Il boicottaggio di McDonald’s

Diversi paesi a maggioranza musulmana, come Kuwait, Malesia e Pakistan, hanno preso le distanze dall’azienda a causa delle sue presunte simpatie filo-israeliane. Nel corso degli ultimi mesi, il boicottaggio si è diffuso anche al di fuori del Medio Oriente, con manifestazioni di protesta che hanno coinvolto diversi paesi nel mondo, compresa l’Italia. Per la prima volta in quasi quattro anni, l’azienda non ha raggiunto i suoi obiettivi di vendita per via del conflitto e del suo impatto registratosi anche in altri Paesi al di fuori di Israele, come in Francia o in Indonesia. I vertici di McDonald’s hanno definito l’attacco “infondato e scoraggiante”.

Assumendo il controllo diretto delle operazioni in Israele, l’azienda mira a ripristinare la sua reputazione nel Medio Oriente e raggiungere i suoi obiettivi di vendita, che sono diminuiti negli ultimi anni, aggravati soprattutto dall’inizio della guerra lo scorso ottobre. Attualmente, l’azienda si basa principalmente su migliaia di operatori franchising indipendenti che gestiscono la maggior parte dei suoi oltre 40.000 ristoranti in tutto il mondo, con circa il 5% di essi situato nel Medio Oriente.

Vendite in calo dall’inizio della guerra

La campagna di boicottaggio contro le aziende e multinazionali che sostengono Israele, guidata principalmente dalla rete palestinese BDS – boicottaggio, disinvestimento e sanzioni, sembra stia iniziando a dare i suoi primi risultati tangibili.

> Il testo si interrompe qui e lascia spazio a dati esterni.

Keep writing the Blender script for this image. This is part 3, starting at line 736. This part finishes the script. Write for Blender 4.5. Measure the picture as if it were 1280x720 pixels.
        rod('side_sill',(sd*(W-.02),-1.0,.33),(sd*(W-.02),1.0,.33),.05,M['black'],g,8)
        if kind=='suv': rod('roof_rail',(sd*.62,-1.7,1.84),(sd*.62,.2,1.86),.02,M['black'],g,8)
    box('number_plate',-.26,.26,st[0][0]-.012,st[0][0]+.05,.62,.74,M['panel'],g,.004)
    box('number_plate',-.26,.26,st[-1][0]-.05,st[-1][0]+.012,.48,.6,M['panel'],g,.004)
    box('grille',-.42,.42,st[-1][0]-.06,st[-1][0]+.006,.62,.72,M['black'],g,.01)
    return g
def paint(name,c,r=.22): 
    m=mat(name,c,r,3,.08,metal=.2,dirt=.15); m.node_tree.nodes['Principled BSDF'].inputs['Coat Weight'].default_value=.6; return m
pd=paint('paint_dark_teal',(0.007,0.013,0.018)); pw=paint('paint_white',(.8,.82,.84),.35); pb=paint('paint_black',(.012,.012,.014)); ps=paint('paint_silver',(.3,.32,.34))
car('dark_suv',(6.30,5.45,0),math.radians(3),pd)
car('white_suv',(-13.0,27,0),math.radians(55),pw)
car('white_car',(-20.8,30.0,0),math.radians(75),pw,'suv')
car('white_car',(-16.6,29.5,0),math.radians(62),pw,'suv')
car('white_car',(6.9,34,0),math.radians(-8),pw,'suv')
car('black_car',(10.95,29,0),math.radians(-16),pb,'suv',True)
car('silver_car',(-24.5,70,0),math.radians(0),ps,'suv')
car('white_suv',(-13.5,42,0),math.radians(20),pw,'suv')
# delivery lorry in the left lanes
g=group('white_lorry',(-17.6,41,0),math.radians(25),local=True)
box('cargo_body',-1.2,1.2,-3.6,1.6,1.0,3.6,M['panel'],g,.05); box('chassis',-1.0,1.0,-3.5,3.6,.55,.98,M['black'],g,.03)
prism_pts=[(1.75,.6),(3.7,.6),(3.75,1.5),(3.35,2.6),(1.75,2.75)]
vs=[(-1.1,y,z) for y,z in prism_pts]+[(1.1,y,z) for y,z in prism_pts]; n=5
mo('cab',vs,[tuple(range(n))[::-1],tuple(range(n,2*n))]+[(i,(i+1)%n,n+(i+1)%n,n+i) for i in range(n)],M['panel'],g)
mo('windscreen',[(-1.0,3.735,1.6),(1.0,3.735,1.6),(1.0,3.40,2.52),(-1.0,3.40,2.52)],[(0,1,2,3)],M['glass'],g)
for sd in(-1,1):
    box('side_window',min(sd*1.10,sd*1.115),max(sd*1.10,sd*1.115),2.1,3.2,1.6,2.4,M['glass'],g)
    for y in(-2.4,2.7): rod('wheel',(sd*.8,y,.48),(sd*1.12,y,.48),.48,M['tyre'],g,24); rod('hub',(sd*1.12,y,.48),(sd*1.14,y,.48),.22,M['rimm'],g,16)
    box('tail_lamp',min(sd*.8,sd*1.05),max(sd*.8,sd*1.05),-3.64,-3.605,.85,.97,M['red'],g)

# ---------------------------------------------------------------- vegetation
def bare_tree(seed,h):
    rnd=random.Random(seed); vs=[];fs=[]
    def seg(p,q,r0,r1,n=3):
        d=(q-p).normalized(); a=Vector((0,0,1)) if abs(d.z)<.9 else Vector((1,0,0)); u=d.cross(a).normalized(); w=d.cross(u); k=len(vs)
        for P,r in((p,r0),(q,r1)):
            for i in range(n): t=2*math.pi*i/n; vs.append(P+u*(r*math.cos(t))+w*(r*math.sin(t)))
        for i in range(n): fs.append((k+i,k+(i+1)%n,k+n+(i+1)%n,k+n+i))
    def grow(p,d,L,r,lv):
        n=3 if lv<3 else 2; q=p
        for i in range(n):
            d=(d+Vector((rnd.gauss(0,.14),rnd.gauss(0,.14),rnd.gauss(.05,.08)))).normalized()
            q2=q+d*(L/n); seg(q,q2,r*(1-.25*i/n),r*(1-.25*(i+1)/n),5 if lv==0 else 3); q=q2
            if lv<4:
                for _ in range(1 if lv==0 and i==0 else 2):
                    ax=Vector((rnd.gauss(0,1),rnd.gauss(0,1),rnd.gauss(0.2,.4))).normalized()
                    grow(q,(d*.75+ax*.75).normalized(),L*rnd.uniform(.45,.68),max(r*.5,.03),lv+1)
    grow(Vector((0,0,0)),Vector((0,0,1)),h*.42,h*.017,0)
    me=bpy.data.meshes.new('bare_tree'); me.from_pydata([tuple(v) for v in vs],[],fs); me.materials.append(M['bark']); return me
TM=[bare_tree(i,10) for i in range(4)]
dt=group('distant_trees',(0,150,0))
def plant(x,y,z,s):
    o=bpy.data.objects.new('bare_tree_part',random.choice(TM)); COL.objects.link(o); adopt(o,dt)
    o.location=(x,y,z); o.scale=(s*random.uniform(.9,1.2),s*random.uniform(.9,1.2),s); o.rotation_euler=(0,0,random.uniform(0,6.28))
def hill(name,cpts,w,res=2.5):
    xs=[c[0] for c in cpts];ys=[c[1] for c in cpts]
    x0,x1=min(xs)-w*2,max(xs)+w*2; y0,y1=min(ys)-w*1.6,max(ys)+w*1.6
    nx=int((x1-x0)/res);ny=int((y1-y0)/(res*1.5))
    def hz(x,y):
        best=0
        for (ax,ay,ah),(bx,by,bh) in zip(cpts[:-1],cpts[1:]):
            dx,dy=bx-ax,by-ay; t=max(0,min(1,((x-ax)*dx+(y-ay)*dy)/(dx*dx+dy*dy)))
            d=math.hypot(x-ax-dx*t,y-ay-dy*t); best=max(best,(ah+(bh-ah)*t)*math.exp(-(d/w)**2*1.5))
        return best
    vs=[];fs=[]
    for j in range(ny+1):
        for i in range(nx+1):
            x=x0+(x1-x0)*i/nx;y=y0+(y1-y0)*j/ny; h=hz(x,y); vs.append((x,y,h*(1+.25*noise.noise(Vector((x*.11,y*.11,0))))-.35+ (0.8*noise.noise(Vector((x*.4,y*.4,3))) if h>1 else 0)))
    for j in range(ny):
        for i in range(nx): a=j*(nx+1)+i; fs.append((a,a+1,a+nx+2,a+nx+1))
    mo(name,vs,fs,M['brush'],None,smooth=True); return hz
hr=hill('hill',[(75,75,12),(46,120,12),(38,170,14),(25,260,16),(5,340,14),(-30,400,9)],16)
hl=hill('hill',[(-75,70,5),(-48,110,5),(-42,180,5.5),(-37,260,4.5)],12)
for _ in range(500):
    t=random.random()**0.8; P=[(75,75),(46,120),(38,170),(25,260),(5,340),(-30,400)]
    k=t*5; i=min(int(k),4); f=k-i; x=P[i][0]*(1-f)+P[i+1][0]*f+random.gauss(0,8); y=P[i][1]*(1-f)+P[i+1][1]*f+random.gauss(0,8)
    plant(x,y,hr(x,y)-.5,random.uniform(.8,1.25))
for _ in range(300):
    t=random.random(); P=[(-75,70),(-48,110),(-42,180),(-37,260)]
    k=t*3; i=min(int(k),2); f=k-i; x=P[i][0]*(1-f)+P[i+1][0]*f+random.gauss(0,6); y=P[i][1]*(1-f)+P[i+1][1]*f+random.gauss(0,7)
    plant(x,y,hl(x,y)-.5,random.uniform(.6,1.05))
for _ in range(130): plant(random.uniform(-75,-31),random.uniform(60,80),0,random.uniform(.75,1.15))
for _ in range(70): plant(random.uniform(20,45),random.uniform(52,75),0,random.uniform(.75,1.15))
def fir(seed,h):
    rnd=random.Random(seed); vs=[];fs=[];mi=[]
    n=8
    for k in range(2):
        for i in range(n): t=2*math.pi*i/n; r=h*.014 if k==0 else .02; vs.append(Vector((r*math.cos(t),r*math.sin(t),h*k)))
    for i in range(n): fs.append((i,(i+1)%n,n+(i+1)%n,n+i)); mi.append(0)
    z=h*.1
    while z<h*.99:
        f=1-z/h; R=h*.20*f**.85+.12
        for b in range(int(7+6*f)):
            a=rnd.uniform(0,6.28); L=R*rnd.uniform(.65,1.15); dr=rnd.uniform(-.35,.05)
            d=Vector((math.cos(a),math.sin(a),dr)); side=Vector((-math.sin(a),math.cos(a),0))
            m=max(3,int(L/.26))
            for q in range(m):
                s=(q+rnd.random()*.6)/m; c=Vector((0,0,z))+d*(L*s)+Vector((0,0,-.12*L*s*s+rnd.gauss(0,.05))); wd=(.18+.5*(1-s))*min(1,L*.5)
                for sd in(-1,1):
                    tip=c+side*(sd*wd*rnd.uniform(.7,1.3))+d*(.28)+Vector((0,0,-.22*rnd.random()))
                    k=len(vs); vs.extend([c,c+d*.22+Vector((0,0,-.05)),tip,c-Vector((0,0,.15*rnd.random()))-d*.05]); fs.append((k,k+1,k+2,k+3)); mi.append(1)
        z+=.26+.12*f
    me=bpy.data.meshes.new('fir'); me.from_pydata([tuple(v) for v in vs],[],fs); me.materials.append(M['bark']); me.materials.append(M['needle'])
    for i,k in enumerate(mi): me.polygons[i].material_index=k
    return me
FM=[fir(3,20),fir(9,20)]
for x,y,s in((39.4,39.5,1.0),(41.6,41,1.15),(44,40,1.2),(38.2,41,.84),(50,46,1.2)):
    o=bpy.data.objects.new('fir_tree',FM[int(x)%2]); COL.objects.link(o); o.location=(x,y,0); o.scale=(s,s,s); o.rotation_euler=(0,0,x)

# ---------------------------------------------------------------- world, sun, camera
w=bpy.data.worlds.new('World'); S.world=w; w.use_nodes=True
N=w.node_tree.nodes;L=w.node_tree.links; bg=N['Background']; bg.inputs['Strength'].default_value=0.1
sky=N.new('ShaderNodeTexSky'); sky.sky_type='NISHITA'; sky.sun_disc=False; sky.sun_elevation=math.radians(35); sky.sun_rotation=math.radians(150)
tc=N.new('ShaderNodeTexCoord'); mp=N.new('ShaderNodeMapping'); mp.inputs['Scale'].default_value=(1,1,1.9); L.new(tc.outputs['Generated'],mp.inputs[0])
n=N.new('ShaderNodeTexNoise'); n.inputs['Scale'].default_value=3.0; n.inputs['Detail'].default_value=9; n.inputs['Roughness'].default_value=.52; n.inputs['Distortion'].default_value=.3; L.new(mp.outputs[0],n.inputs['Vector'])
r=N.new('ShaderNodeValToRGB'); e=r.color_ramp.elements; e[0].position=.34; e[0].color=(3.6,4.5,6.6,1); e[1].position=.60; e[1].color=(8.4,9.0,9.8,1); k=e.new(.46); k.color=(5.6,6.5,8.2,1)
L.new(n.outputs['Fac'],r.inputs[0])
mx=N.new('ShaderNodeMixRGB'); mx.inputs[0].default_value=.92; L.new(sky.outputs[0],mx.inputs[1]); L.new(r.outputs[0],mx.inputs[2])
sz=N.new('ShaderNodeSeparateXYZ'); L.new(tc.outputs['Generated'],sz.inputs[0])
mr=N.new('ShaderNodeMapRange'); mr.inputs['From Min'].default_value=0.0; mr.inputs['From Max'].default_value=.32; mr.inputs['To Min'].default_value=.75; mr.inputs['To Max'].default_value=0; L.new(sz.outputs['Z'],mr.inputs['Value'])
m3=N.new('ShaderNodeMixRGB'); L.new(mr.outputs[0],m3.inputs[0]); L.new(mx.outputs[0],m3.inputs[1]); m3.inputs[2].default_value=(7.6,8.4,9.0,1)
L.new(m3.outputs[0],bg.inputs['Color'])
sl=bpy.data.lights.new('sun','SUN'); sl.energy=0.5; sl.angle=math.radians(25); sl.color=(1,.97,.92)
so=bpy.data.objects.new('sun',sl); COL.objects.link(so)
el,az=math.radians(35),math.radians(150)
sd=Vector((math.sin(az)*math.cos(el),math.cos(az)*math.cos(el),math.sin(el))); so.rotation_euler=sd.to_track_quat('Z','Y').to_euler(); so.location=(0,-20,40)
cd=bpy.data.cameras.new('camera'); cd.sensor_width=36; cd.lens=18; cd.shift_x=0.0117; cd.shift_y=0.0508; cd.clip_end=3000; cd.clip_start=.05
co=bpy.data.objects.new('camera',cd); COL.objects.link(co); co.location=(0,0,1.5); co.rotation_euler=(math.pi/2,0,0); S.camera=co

Nelle scorse settimane Ian Border, il direttore finanziario di McDonald’s, ha affermato che le vendite del gruppo diminuiranno nel trimestre attuale a causa del conflitto in corso nel Medio Oriente.

Dichiarazioni che hanno provocato un crollo del 3,9% delle azioni della compagnia, con una perdita di quasi 7 miliardi di dollari in un solo giorno, il mercoledì 13 marzo. La crescita delle vendite per la divisione della catena di fast food per il Medio Oriente, Cina e India nel periodo ottobre-dicembre è stata solo dello 0,7%, molto al di sotto delle aspettative del mercato del 5,5%.

La ragione principale di questo declino è attribuita al fatto che McDonald’s è stato preso di mira nella campagna di boicottaggio in solidarietà alla popolazione palestinese, a causa del suo supporto a Israele. “Finché questo conflitto continuerà, non ci aspettiamo alcun miglioramento significativo”, ha dichiarato l’amministratore delegato dell’azienda Chris Kempczinski.

Il caso di McDonald’s rappresenta un esempio tangibile del potere del boicottaggio e suggerisce che per le imprese potrebbe essere più costoso mantenere relazioni commerciali con Israele. La famosa azienda di fast-food è solo una tra i numerosi marchi che sono stati colpiti dai boicottaggi. Tra gli altri si annoverano Burger King, Starbucks, Puma, Danone, Carrefour, Coca-Cola, Nestlé, Intel, L’Oreal e Estée Lauder.